Given problem - From the entries below, copy exactly the lines from the one that contains "sbox('wall_left_lower', (XLI - 1.6, 2.0, ZB), (XLI" through the one that contains "R = math.radians", both included, and only those.

Input -
----

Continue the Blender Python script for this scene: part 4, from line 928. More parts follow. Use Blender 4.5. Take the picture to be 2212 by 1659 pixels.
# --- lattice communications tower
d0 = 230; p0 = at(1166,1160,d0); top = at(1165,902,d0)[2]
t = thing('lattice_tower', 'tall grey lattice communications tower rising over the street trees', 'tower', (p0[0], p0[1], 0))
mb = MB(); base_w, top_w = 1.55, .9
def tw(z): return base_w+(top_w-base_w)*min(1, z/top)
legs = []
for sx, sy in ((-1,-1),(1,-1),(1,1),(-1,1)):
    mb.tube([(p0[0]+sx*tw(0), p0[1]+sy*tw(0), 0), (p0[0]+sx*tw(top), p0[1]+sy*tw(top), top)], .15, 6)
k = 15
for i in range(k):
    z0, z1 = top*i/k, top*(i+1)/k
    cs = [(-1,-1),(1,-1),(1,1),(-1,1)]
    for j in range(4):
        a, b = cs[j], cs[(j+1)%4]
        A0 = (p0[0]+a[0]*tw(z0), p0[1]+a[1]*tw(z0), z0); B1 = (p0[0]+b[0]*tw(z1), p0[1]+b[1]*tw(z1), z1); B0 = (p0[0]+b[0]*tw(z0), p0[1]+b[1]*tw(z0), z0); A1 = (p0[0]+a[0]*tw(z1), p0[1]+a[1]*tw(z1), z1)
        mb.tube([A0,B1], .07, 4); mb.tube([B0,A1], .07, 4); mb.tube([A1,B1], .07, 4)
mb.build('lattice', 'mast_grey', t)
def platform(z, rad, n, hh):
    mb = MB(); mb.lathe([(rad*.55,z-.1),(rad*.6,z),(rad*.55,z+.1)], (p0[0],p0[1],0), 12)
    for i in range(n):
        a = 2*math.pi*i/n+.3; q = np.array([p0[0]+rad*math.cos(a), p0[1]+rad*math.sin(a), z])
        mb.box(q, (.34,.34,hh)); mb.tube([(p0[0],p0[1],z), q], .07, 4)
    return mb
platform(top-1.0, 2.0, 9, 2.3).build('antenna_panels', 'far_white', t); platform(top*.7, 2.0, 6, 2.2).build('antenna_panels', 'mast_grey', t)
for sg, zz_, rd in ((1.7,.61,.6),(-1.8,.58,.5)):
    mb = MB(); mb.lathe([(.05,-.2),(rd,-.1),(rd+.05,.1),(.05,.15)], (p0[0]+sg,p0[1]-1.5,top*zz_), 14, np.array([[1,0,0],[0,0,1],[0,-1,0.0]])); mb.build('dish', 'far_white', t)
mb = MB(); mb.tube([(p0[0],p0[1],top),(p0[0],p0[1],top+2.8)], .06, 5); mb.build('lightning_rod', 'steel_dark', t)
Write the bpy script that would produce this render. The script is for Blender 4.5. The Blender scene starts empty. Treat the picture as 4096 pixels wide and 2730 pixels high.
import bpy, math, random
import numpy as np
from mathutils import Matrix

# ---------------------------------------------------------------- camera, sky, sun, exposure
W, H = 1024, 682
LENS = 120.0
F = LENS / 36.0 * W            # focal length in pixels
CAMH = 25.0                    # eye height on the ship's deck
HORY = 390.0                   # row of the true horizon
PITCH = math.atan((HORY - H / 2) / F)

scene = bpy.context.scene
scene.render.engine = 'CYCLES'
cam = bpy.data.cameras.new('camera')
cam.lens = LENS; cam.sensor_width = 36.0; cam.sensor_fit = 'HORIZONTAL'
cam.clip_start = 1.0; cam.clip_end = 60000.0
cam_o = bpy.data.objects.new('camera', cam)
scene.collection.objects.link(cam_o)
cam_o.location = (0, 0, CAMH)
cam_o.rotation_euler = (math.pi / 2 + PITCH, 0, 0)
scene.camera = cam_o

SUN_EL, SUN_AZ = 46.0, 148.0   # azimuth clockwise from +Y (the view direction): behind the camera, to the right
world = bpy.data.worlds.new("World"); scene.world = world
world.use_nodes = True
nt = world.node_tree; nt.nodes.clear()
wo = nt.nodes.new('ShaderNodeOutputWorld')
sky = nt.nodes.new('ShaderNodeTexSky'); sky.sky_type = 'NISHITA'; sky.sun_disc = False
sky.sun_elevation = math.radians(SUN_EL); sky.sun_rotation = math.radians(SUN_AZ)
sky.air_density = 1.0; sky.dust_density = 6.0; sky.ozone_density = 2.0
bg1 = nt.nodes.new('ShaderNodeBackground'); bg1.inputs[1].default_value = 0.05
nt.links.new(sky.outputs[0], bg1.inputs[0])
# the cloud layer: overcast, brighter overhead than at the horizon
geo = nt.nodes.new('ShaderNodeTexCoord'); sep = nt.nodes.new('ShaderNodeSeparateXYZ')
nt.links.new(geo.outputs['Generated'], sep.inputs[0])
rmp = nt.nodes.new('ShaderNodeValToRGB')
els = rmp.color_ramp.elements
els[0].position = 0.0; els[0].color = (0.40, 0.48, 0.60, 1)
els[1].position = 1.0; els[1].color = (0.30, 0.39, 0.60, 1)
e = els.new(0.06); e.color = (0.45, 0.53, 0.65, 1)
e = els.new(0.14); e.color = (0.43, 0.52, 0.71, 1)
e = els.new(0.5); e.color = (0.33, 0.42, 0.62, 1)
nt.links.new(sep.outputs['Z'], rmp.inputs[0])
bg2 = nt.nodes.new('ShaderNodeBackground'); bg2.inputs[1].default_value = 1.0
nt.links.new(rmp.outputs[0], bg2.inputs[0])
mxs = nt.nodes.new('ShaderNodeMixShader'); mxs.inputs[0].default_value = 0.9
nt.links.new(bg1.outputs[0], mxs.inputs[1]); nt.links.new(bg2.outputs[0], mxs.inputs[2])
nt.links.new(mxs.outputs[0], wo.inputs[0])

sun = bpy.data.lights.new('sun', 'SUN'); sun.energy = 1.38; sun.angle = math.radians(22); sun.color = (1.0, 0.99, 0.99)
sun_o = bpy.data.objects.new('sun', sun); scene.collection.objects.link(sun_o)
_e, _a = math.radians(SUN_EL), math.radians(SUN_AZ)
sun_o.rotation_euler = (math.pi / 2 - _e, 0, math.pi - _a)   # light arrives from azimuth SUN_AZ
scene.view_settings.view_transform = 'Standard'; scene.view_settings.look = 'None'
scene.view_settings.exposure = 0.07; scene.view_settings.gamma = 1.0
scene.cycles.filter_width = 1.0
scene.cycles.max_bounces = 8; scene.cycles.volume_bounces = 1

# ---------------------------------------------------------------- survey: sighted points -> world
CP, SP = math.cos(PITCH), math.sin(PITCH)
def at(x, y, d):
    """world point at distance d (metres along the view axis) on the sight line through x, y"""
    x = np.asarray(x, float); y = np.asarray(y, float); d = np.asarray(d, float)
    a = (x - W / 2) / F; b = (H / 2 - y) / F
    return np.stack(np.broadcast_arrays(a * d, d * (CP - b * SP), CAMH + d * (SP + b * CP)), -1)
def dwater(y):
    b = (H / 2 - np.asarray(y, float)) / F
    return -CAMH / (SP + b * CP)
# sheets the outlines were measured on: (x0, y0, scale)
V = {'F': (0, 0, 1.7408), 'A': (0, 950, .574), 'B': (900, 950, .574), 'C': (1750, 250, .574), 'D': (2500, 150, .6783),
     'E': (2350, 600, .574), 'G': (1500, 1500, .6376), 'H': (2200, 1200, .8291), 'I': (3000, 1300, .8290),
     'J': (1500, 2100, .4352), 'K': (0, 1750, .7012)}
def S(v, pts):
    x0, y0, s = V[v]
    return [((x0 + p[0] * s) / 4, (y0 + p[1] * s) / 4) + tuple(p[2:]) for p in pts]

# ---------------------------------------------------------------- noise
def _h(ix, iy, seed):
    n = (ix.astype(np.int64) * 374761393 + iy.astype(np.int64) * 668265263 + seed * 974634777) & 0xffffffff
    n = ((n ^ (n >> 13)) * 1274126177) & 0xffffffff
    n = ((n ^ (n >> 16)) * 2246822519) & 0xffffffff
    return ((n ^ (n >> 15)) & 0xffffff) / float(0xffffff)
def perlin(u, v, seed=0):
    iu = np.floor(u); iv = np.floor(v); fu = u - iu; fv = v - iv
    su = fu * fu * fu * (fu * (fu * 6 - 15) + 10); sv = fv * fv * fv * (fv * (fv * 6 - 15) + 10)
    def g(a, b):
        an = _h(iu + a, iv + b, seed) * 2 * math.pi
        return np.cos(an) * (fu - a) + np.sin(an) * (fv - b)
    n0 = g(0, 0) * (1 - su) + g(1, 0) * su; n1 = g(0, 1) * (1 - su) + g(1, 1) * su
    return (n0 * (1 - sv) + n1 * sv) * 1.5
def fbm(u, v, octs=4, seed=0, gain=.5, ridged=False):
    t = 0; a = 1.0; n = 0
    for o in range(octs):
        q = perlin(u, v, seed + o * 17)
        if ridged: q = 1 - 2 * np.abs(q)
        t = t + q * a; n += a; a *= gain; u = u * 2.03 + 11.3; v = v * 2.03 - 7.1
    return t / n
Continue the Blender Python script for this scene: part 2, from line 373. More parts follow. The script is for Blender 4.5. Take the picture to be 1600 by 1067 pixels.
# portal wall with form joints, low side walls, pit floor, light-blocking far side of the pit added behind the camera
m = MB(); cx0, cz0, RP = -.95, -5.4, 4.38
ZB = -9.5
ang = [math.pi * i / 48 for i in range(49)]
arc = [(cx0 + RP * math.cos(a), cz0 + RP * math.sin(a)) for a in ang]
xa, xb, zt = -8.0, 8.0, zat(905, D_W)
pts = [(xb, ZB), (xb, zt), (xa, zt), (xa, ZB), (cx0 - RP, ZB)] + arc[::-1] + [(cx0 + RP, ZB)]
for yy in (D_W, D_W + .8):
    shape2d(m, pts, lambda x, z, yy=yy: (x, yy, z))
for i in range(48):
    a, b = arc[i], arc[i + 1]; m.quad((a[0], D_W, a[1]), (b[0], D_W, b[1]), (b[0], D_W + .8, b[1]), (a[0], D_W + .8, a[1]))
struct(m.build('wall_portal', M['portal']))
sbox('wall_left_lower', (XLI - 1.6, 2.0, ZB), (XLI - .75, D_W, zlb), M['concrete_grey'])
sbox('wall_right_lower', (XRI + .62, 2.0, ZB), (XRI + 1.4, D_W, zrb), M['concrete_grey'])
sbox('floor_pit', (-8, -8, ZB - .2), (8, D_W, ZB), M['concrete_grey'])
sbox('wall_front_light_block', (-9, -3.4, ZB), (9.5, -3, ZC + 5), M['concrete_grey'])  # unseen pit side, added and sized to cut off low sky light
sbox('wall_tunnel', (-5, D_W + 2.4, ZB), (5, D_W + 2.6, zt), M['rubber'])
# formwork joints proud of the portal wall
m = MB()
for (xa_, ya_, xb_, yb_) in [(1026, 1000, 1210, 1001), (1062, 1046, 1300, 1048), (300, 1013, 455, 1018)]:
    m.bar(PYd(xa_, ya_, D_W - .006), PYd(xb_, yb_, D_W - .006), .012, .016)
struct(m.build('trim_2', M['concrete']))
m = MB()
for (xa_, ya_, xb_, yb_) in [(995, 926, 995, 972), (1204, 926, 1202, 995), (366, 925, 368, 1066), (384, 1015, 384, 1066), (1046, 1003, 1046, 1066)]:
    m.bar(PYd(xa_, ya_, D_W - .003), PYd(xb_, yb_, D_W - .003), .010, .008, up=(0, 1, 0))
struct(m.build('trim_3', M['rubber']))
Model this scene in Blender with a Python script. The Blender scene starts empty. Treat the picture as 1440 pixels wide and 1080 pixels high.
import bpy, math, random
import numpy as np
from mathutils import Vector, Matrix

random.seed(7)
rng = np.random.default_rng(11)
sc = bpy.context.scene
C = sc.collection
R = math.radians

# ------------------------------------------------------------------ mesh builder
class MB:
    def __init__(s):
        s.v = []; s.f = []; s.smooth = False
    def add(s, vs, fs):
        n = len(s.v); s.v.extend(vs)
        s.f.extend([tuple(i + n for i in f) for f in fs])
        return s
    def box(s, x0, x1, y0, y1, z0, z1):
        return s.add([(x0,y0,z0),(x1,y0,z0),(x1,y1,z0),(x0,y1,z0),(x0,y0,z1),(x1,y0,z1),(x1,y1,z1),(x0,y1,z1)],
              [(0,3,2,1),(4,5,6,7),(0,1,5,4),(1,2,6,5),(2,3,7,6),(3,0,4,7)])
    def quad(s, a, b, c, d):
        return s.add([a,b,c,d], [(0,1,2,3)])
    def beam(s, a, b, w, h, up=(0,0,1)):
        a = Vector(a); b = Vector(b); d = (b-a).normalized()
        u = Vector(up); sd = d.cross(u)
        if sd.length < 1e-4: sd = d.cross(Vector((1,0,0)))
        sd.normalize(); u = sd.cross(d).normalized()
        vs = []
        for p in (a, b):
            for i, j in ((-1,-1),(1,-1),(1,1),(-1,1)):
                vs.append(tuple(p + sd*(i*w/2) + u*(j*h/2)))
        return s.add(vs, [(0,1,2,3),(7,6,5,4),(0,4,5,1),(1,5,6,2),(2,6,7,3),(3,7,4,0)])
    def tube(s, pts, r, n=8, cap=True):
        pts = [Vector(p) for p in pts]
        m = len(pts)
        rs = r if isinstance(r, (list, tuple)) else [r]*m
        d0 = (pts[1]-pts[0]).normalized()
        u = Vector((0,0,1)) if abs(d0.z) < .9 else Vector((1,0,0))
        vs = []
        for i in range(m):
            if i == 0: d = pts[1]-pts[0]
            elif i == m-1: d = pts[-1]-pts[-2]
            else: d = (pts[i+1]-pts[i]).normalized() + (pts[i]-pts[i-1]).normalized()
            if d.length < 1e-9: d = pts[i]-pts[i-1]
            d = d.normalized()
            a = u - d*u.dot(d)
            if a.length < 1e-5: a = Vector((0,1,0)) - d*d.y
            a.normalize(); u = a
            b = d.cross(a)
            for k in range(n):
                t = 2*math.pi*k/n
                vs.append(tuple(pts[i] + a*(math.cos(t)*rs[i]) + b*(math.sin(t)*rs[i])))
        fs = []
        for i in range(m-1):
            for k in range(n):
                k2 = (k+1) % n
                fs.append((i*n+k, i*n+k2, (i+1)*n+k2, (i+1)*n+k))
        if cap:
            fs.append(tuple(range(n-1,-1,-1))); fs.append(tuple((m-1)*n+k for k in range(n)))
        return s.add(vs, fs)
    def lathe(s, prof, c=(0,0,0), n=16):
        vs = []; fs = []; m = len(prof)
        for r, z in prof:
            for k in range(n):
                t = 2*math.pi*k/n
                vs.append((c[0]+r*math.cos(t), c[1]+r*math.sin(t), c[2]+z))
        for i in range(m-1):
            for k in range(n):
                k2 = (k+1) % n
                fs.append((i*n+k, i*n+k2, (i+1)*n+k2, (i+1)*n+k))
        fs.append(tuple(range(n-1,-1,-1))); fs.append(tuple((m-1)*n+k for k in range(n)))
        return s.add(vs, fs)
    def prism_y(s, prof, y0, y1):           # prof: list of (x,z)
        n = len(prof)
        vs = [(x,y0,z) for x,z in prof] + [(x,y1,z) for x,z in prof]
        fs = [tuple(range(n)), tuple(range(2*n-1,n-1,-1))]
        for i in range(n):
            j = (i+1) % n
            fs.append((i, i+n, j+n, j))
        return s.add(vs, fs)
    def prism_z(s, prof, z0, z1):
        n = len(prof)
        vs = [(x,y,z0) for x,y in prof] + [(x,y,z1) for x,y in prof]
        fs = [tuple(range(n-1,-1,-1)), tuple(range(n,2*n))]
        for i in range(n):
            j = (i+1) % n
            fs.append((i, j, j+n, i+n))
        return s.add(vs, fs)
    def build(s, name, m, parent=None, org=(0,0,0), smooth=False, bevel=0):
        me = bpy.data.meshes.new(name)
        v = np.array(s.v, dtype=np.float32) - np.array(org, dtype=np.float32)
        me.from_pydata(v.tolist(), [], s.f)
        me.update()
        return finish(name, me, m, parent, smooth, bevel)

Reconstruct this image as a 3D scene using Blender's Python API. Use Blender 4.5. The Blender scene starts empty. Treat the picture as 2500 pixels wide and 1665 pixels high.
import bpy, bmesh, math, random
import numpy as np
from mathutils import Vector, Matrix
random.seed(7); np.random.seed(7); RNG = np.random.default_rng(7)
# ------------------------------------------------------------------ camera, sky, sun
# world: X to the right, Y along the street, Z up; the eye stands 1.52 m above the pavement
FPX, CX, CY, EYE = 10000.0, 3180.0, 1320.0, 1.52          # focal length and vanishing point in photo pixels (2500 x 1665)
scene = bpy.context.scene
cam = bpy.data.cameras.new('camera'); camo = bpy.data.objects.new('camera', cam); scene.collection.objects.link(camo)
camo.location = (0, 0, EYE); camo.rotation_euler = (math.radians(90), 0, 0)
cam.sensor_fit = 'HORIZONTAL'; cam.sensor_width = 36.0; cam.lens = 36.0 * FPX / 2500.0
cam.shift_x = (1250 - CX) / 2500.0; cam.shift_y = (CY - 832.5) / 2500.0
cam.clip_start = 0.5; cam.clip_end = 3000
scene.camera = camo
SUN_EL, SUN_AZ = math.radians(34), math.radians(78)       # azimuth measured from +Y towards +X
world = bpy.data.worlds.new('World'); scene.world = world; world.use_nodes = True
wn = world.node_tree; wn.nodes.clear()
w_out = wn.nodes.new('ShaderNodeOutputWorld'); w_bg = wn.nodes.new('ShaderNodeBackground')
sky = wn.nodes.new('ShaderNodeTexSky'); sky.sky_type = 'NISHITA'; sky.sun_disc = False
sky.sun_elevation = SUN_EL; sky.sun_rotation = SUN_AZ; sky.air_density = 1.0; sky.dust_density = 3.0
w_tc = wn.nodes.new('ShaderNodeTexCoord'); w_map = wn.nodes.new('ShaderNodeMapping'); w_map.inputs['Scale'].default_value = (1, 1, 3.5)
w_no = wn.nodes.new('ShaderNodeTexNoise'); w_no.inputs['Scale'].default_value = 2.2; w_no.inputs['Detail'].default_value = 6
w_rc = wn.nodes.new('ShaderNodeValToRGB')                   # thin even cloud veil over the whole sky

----

Finished task -
sbox('wall_left_lower', (XLI - 1.6, 2.0, ZB), (XLI - .75, D_W, zlb), M['concrete_grey'])
sbox('wall_right_lower', (XRI + .62, 2.0, ZB), (XRI + 1.4, D_W, zrb), M['concrete_grey'])
sbox('floor_pit', (-8, -8, ZB - .2), (8, D_W, ZB), M['concrete_grey'])
sbox('wall_front_light_block', (-9, -3.4, ZB), (9.5, -3, ZC + 5), M['concrete_grey'])  # unseen pit side, added and sized to cut off low sky light
sbox('wall_tunnel', (-5, D_W + 2.4, ZB), (5, D_W + 2.6, zt), M['rubber'])
# formwork joints proud of the portal wall
m = MB()
for (xa_, ya_, xb_, yb_) in [(1026, 1000, 1210, 1001), (1062, 1046, 1300, 1048), (300, 1013, 455, 1018)]:
    m.bar(PYd(xa_, ya_, D_W - .006), PYd(xb_, yb_, D_W - .006), .012, .016)
struct(m.build('trim_2', M['concrete']))
m = MB()
for (xa_, ya_, xb_, yb_) in [(995, 926, 995, 972), (1204, 926, 1202, 995), (366, 925, 368, 1066), (384, 1015, 384, 1066), (1046, 1003, 1046, 1066)]:
    m.bar(PYd(xa_, ya_, D_W - .003), PYd(xb_, yb_, D_W - .003), .010, .008, up=(0, 1, 0))
struct(m.build('trim_3', M['rubber']))
Model this scene in Blender with a Python script. The Blender scene starts empty. Treat the picture as 1440 pixels wide and 1080 pixels high.
import bpy, math, random
import numpy as np
from mathutils import Vector, Matrix

random.seed(7)
rng = np.random.default_rng(11)
sc = bpy.context.scene
C = sc.collection
R = math.radians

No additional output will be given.